Penetration rate prediction in heterogeneous formations: A geomechanical approach through machine learning

Kor K., ERTEKİN BOLELLİ Ş., Yamanlar Ş., Altun G.

JOURNAL OF PETROLEUM SCIENCE AND ENGINEERING, vol.207, 2021 (SCI-Expanded) identifier identifier

  • Publication Type: Article / Article
  • Volume: 207
  • Publication Date: 2021
  • Doi Number: 10.1016/j.petrol.2021.109138
  • Journal Indexes: Science Citation Index Expanded (SCI-EXPANDED), Scopus, Academic Search Premier, PASCAL, Chemical Abstracts Core, INSPEC, Civil Engineering Abstracts
  • Keywords: Drilling optimization for well programming, Penetration rate prediction, Heterogeneous formations, Machine learning, Predictive analytics, MODELS
  • Istanbul Technical University Affiliated: Yes


Bourgoyne and Young Method (BYM) is one of the most widely used rate of penetration (ROP) prediction methods. Drilling data, in this method, must be taken from uniform-lithology sections (homogeneous formations) to get the maximum prediction accuracy using multiple linear regression analysis. In the presence of heterogeneity, the accuracy of BYM decreases substantially due to complexity in lithology.

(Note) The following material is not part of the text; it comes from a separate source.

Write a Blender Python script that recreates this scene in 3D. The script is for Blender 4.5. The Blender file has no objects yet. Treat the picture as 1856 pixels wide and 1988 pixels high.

There are various studies on ROP prediction based on BYM. Since these studies considers uniform lithology only, none of them functions satisfactorily in heterogeneous formations. Implementing a different type of regression model as an alternative to multiple linear regression by modifying BYM to predict ROP in heterogeneous environment for well programming is the main purpose of this study. This is done by introducing several geomechanical parameters to the BYM to estimate a relationship between the rock mechanical properties and the heterogeneity. An offset drilling data is taken from a heterogeneous formation and converted into BYM's functions. The effect of feature selection, data size, and different outlier labeling approaches on ROP prediction accuracy in heterogeneous formations are investigated by applying several predictive techniques: multiple linear regression, support vector regression, and artificial neural networks. The prediction results are compared and examined from a statistical point of view. It is revealed that the BYM could not represent ROP effectively in a heterogeneous environment. As demonstrated for the first time, the ROP prediction accuracy in heterogeneous formations significantly increases when machine learning techniques are used together with additional features comprising heterogeneity.